▸ YOUR GOAL
What you return should match every record exactly, with the images removed.

▸ RECORDS FOR THIS TASK
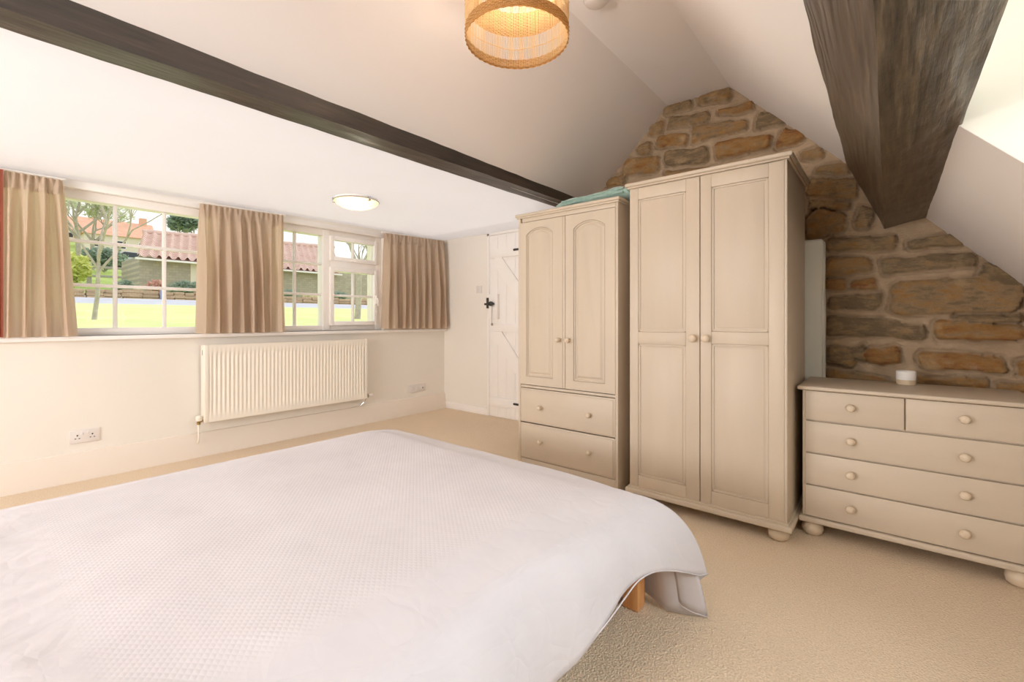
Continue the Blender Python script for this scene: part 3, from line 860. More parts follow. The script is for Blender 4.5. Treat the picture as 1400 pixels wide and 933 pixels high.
# ------------------------------------------------------------------ two-drawer wardrobe
LXF, LYF = 2.60, 2.09
WL, DL = .795, .55
wl = empty('wardrobe', (LXF, LYF, 0), -PI / 2)
tag(wl, 'shorter taupe wardrobe with arched panel doors over two drawers, nearest the plank door', 'wardrobe', 'painted taupe wardrobes')
m = MB()
m.box(0, .020, 0, DL, .0, 1.836, .003); m.box(WL - .020, WL, 0, DL, .0, 1.836, .003)
m.box(.02, WL - .02, .03, DL - .01, .05, .07); m.box(.02, WL - .02, .03, DL - .01, 1.81, 1.836)
m.box(.02, WL - .02, .004, DL - .01, .608, .626, .002); m.box(.02, WL - .02, DL - .012, DL - .004, .06, 1.82)
m.box(.02, WL - .02, .012, .026, .03, .10)
m.build('carcass', M['furn'], wl)
m = MB()
m.box(-.018, WL + .018, -.022, DL + .008, 1.842, 1.864, .009, 3); m.box(-.010, WL + .010, -.012, DL + .004, 1.832, 1.844, .004)
m.build('cornice', M['furnh'], wl)
MB().box(.034, WL - .021, .002, .018, 1.804, 1.833, .002).build('frieze', M['furnh'], wl)
m = MB().box(.021, WL - .021, .004, .02, .03, .095, .003); m.build('plinth', M['furnh'], wl)
def arched_door(parent, x0, x1, px0, px1, zs, zt):
    z0, z1, pb = .632, 1.800, .690
    m = MB()
    m.prism([(x0, z0), (x1, z0), (x1, z1), (x0, z1)], -.003, .017, 'y', holes=[list(reversed(arch_pts(px0, px1, pb, zs, zt)))])
    d = m.build('door', M['furn'], parent, angle=25)
    p = MB(); a = arch_pts(px0 - .003, px1 + .003, pb - .003, zs, zt + .003)
    p.prism(a, .008, .014, 'y')
    # moulded step: bevelled ring then raised field
    rings = [(0, .004), (.004, -.001), (.010, -.0005), (.014, .007), (.022, .007), (.034, .001), (.036, .0)]
    loops = [inset_arch(px0, px1, pb, zs, zt, dd_) for dd_, _ in rings]
    vs = [[p.bm.verts.new((u, yy, v_)) for u, v_ in lp] for lp, (_, yy) in zip(loops, rings)]
    for q, r_ in zip(vs, vs[1:]):
        n = len(q)
        for i in range(n): p.bm.faces.new((q[i], q[(i + 1) % n], r_[(i + 1) % n], r_[i]))
    p.bm.faces.new(vs[-1])
    p.build('raised_panel', M['furn'], d, angle=25)
    return d
a1 = arched_door(wl, .022, .386, .076, .306, 1.708, 1.752)
a2 = arched_door(wl, .410, .776, .472, .706, 1.704, 1.748)
MB().box(.388, .408, -.006, .012, .632, 1.800, .004).build('centre_bead', M['furn'], wl)
knob(a1, .362, .961, -.003, .017); knob(a2, .438, .959, -.003, .017)
for z0, z1, kz in ((.360, .604, .48), (.100, .353, .238)):
    m = MB().box(.022, WL - .021, .0, .018, z0, z1, .003)
    m.box(.030, WL - .033, -.005, .002, z0 + .008, z1 - .010, .004)
    d = m.build('drawer', M['furnh'], wl)
    for kx in (.208, .597): knob(d, kx, kz, -.005, .017)
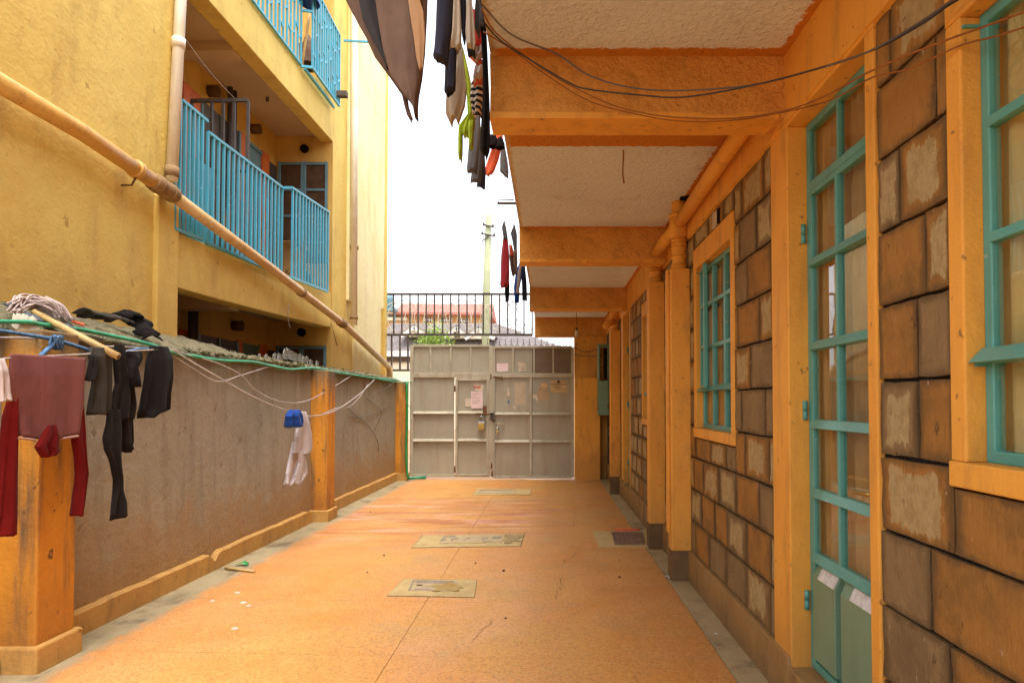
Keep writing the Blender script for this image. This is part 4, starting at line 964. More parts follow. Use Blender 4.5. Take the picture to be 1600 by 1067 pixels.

▸ RESPONSE
Continue the Blender Python script for this scene: part 3, from line 860. More parts follow. The script is for Blender 4.5. Treat the picture as 1400 pixels wide and 933 pixels high.
# ------------------------------------------------------------------ two-drawer wardrobe
LXF, LYF = 2.60, 2.09
WL, DL = .795, .55
wl = empty('wardrobe', (LXF, LYF, 0), -PI / 2)
tag(wl, 'shorter taupe wardrobe with arched panel doors over two drawers, nearest the plank door', 'wardrobe', 'painted taupe wardrobes')
m = MB()
m.box(0, .020, 0, DL, .0, 1.836, .003); m.box(WL - .020, WL, 0, DL, .0, 1.836, .003)
m.box(.02, WL - .02, .03, DL - .01, .05, .07); m.box(.02, WL - .02, .03, DL - .01, 1.81, 1.836)
m.box(.02, WL - .02, .004, DL - .01, .608, .626, .002); m.box(.02, WL - .02, DL - .012, DL - .004, .06, 1.82)
m.box(.02, WL - .02, .012, .026, .03, .10)
m.build('carcass', M['furn'], wl)
m = MB()
m.box(-.018, WL + .018, -.022, DL + .008, 1.842, 1.864, .009, 3); m.box(-.010, WL + .010, -.012, DL + .004, 1.832, 1.844, .004)
m.build('cornice', M['furnh'], wl)
MB().box(.034, WL - .021, .002, .018, 1.804, 1.833, .002).build('frieze', M['furnh'], wl)
m = MB().box(.021, WL - .021, .004, .02, .03, .095, .003); m.build('plinth', M['furnh'], wl)
def arched_door(parent, x0, x1, px0, px1, zs, zt):
    z0, z1, pb = .632, 1.800, .690
    m = MB()
    m.prism([(x0, z0), (x1, z0), (x1, z1), (x0, z1)], -.003, .017, 'y', holes=[list(reversed(arch_pts(px0, px1, pb, zs, zt)))])
    d = m.build('door', M['furn'], parent, angle=25)
    p = MB(); a = arch_pts(px0 - .003, px1 + .003, pb - .003, zs, zt + .003)
    p.prism(a, .008, .014, 'y')
    # moulded step: bevelled ring then raised field
    rings = [(0, .004), (.004, -.001), (.010, -.0005), (.014, .007), (.022, .007), (.034, .001), (.036, .0)]
    loops = [inset_arch(px0, px1, pb, zs, zt, dd_) for dd_, _ in rings]
    vs = [[p.bm.verts.new((u, yy, v_)) for u, v_ in lp] for lp, (_, yy) in zip(loops, rings)]
    for q, r_ in zip(vs, vs[1:]):
        n = len(q)
        for i in range(n): p.bm.faces.new((q[i], q[(i + 1) % n], r_[(i + 1) % n], r_[i]))
    p.bm.faces.new(vs[-1])
    p.build('raised_panel', M['furn'], d, angle=25)
    return d
a1 = arched_door(wl, .022, .386, .076, .306, 1.708, 1.752)
a2 = arched_door(wl, .410, .776, .472, .706, 1.704, 1.748)
MB().box(.388, .408, -.006, .012, .632, 1.800, .004).build('centre_bead', M['furn'], wl)
knob(a1, .362, .961, -.003, .017); knob(a2, .438, .959, -.003, .017)
for z0, z1, kz in ((.360, .604, .48), (.100, .353, .238)):
    m = MB().box(.022, WL - .021, .0, .018, z0, z1, .003)
    m.box(.030, WL - .033, -.005, .002, z0 + .008, z1 - .010, .004)
    d = m.build('drawer', M['furnh'], wl)
    for kx in (.208, .597): knob(d, kx, kz, -.005, .017)
Keep writing the Blender script for this image. This is part 4, starting at line 964. More parts follow. Use Blender 4.5. Take the picture to be 1600 by 1067 pixels.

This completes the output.